◆ Problem requirements ◆
Leaving out the pictures, retype the lines from the beginning of the listing through the line containing "scn.camera = cam".

========================================

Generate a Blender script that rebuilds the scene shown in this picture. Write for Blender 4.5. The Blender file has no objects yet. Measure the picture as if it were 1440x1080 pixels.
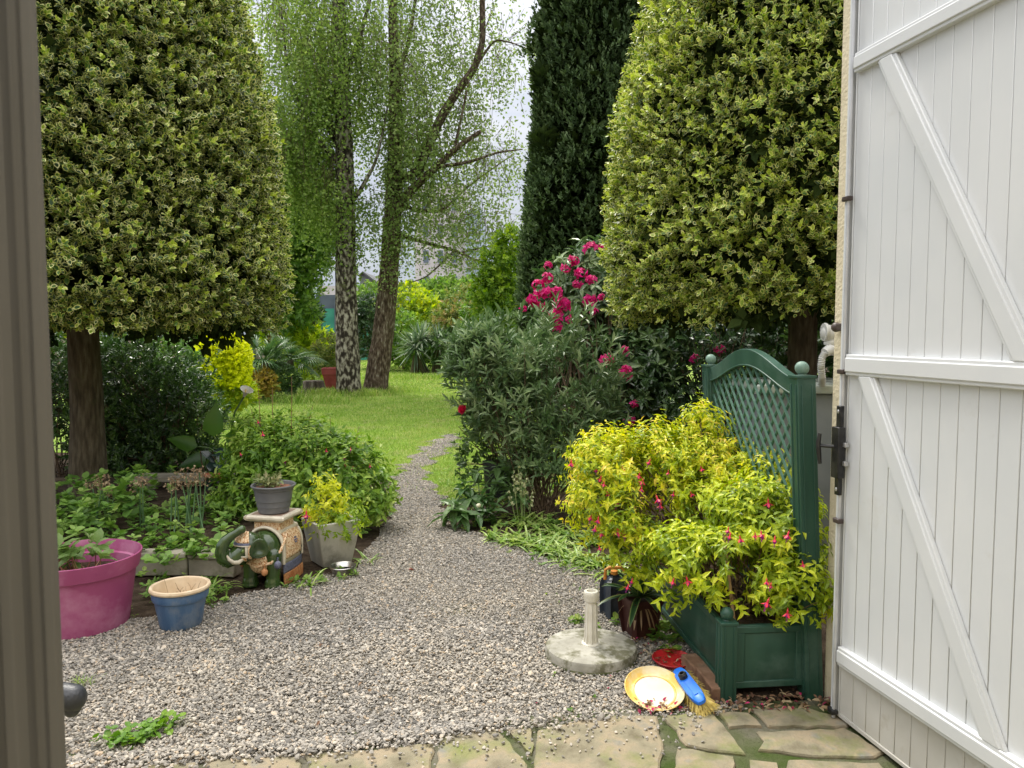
import bpy, bmesh, math, random
import numpy as np
from mathutils import Vector, Matrix, noise as mnoise
R = math.radians
PI = math.pi
scn = bpy.context.scene
random.seed(7)
rng = np.random.default_rng(11)

# ------------------------------------------------------------------ camera
CAMH = 1.55
PITCH = math.atan(72 / 1080)
cd = bpy.data.cameras.new('camera')
cam = bpy.data.objects.new('camera', cd)
scn.collection.objects.link(cam)
cam.location = (0, 0, CAMH)
cam.rotation_euler = (PI / 2 - PITCH, 0, 0)
cd.sensor_width = 36
cd.lens = 27
cd.clip_start = 0.02
cd.clip_end = 2000
cd.dof.use_dof = True
cd.dof.focus_distance = 5.5
cd.dof.aperture_fstop = 15
scn.camera = cam

# ------------------------------------------------------------------ sky
SUN_EL, SUN_AZ = R(58), R(-30)          # azimuth from +Y towards +X
w = bpy.data.worlds.new('World')
scn.world = w
w.use_nodes = True
nt = w.node_tree
nt.nodes.clear()
out = nt.nodes.new('ShaderNodeOutputWorld')
bg = nt.nodes.new('ShaderNodeBackground')
bg.inputs['Strength'].default_value = 0.13
sky = nt.nodes.new('ShaderNodeTexSky')
sky.sky_type = 'NISHITA'
sky.sun_disc = False
sky.sun_elevation = SUN_EL
sky.sun_rotation = SUN_AZ
tc = nt.nodes.new('ShaderNodeTexCoord')
mp = nt.nodes.new('ShaderNodeMapping')
mp.inputs['Scale'].default_value = (1, 1, 2.6)
nz = nt.nodes.new('ShaderNodeTexNoise')
nz.inputs['Scale'].default_value = 3.2
nz.inputs['Detail'].default_value = 7
nz.inputs['Roughness'].default_value = 0.55
rp = nt.nodes.new('ShaderNodeValToRGB')
rp.color_ramp.elements[0].position = 0.33
rp.color_ramp.elements[1].position = 0.52
rp.color_ramp.elements[0].color = (0.6, 0.6, 0.6, 1)
nz2 = nt.nodes.new('ShaderNodeTexNoise')
nz2.inputs['Scale'].default_value = 5.0
nz2.inputs['Detail'].default_value = 5
rp2 = nt.nodes.new('ShaderNodeValToRGB')
rp2.color_ramp.elements[0].position = 0.3
rp2.color_ramp.elements[0].color = (6.6, 7.0, 7.7, 1)
rp2.color_ramp.elements[1].position = 0.6
rp2.color_ramp.elements[1].color = (9.6, 9.5, 9.4, 1)
mx = nt.nodes.new('ShaderNodeMix')
mx.data_type = 'RGBA'
L_ = nt.links.new
L_(tc.outputs['Generated'], mp.inputs['Vector'])
L_(mp.outputs['Vector'], nz.inputs['Vector'])
L_(mp.outputs['Vector'], nz2.inputs['Vector'])
L_(nz.outputs['Fac'], rp.inputs['Fac'])
L_(nz2.outputs['Fac'], rp2.inputs['Fac'])
L_(rp.outputs['Color'], mx.inputs[0])
L_(sky.outputs['Color'], mx.inputs[6])
L_(rp2.outputs['Color'], mx.inputs[7])
# an overcast sky is brighter overhead than at the horizon
sx_ = nt.nodes.new('ShaderNodeSeparateXYZ')
gr_ = nt.nodes.new('ShaderNodeValToRGB')
gr_.color_ramp.elements[0].color = (0.25, 0.27, 0.30, 1)
gr_.color_ramp.elements[1].color = (1.62, 1.57, 1.5, 1)
e_ = gr_.color_ramp.elements.new(0.35); e_.color = (0.44, 0.455, 0.49, 1)
mu_ = nt.nodes.new('ShaderNodeMix'); mu_.data_type = 'RGBA'; mu_.blend_type = 'MULTIPLY'; mu_.inputs[0].default_value = 1
L_(tc.outputs['Generated'], sx_.inputs[0]); L_(sx_.outputs['Z'], gr_.inputs['Fac'])
L_(mx.outputs[2], mu_.inputs[6]); L_(gr_.outputs['Color'], mu_.inputs[7])
L_(mu_.outputs[2], bg.inputs['Color'])
L_(bg.outputs['Background'], out.inputs['Surface'])

sd = bpy.data.lights.new('sun', 'SUN')
sd.energy = 1.9
sd.angle = R(14)
sd.color = (1.0, 0.95, 0.86)
so = bpy.data.objects.new('sun', sd)
scn.collection.objects.link(so)
sv = Vector((math.sin(SUN_AZ) * math.cos(SUN_EL), math.cos(SUN_AZ) * math.cos(SUN_EL), math.sin(SUN_EL)))
so.rotation_euler = sv.to_track_quat('Z', 'Y').to_euler()
so.location = (0, 0, 20)

scn.view_settings.view_transform = 'Standard'
scn.view_settings.look = 'None'
scn.view_settings.exposure = 0.9
scn.view_settings.gamma = 1
scn.cycles.max_bounces = 8
scn.cycles.diffuse_bounces = 4
scn.cycles.transmission_bounces = 6
scn.cycles.sample_clamp_indirect = 6

# ------------------------------------------------------------------ picking points
def ray(px, py):
    r, u = (px - 720) / 1080, (540 - py) / 1080
    c, s = math.cos(PITCH), math.sin(PITCH)
    return np.array([r, c + u * s, -s + u * c])

def G(px, py, z=0.0):
    v = ray(px, py)
    t = (z - CAMH) / v[2]
    return np.array([v[0] * t, v[1] * t, z])

def P(px, py, Y):
    v = ray(px, py)
    return np.array([0, 0, CAMH]) + v * (Y / v[1])

# ------------------------------------------------------------------ materials
def nd(t, typ, **kw):
    n = t.nodes.new(typ)
    for k, v in kw.items():
        if isinstance(k, str) and hasattr(n, k):
            setattr(n, k, v)
    return n

def newmat(name):
    m = bpy.data.materials.new(name)
    m.use_nodes = True
    t = m.node_tree
    b = t.nodes['Principled BSDF']
    return m, t, b

def ramp(t, stops):
    r = t.nodes.new('ShaderNodeValToRGB')
    e = r.color_ramp.elements
    while len(e) < len(stops):
        e.new(0.5)
    for i, (p, c) in enumerate(stops):
        e[i].position = p
        e[i].color = (c[0], c[1], c[2], 1)
    return r

def s2l(r, g, b):
    f = lambda c: (c / 255 / 12.92) if c / 255 <= 0.04045 else ((c / 255 + 0.055) / 1.055) ** 2.4
    return (f(r), f(g), f(b))

def noisy(name, stops, scale=8, rough=0.6, bump=0.0, bscale=None, detail=6, stretch=(1, 1, 1), spec=0.5, metal=0.0, wear=None, bdist=0.01, coat=0):
    """procedural: noise through a colour ramp, second noise as bump, optional wear (colour, scale, lo, hi)"""
    m, t, b = newmat(name)
    tc = nd(t, 'ShaderNodeTexCoord')
    mp = nd(t, 'ShaderNodeMapping')
    mp.inputs['Scale'].default_value = stretch
    t.links.new(tc.outputs['Object'], mp.inputs['Vector'])
    n = nd(t, 'ShaderNodeTexNoise')
    n.inputs['Scale'].default_value = scale
    n.inputs['Detail'].default_value = detail
    t.links.new(mp.outputs['Vector'], n.inputs['Vector'])
    r = ramp(t, stops)
    t.links.new(n.outputs['Fac'], r.inputs['Fac'])
    col = r.outputs['Color']
    if wear:
        n3 = nd(t, 'ShaderNodeTexNoise')
        n3.inputs['Scale'].default_value = wear[1]
        n3.inputs['Detail'].default_value = 8
        n3.inputs['Roughness'].default_value = 0.65
        t.links.new(tc.outputs['Object'], n3.inputs['Vector'])
        r3 = ramp(t, [(wear[2], (0, 0, 0)), (wear[3], (1, 1, 1))])
        t.links.new(n3.outputs['Fac'], r3.inputs['Fac'])
        x = nd(t, 'ShaderNodeMix', data_type='RGBA')
        t.links.new(r3.outputs['Color'], x.inputs[0])
        t.links.new(col, x.inputs[6])
        x.inputs[7].default_value = (*wear[0], 1)
        col = x.outputs[2]
    t.links.new(col, b.inputs['Base Color'])
    b.inputs['Roughness'].default_value = rough
    b.inputs['Metallic'].default_value = metal
    b.inputs['Specular IOR Level'].default_value = spec
    b.inputs['Coat Weight'].default_value = coat
    if bump:
        n2 = nd(t, 'ShaderNodeTexNoise')
        n2.inputs['Scale'].default_value = bscale or scale * 3
        n2.inputs['Detail'].default_value = 6
        t.links.new(mp.outputs['Vector'], n2.inputs['Vector'])
        bp = nd(t, 'ShaderNodeBump')
        bp.inputs['Strength'].default_value = bump
        bp.inputs['Distance'].default_value = bdist
        t.links.new(n2.outputs['Fac'], bp.inputs['Height'])
        t.links.new(bp.outputs['Normal'], b.inputs['Normal'])
    return m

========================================

◆ Output for this task ◆
Generate a Blender script that rebuilds the scene shown in this picture. Write for Blender 4.5. The Blender file has no objects yet. Measure the picture as if it were 1440x1080 pixels.
import bpy, bmesh, math, random
import numpy as np
from mathutils import Vector, Matrix, noise as mnoise
R = math.radians
PI = math.pi
scn = bpy.context.scene
random.seed(7)
rng = np.random.default_rng(11)

# ------------------------------------------------------------------ camera
CAMH = 1.55
PITCH = math.atan(72 / 1080)
cd = bpy.data.cameras.new('camera')
cam = bpy.data.objects.new('camera', cd)
scn.collection.objects.link(cam)
cam.location = (0, 0, CAMH)
cam.rotation_euler = (PI / 2 - PITCH, 0, 0)
cd.sensor_width = 36
cd.lens = 27
cd.clip_start = 0.02
cd.clip_end = 2000
cd.dof.use_dof = True
cd.dof.focus_distance = 5.5
cd.dof.aperture_fstop = 15
scn.camera = cam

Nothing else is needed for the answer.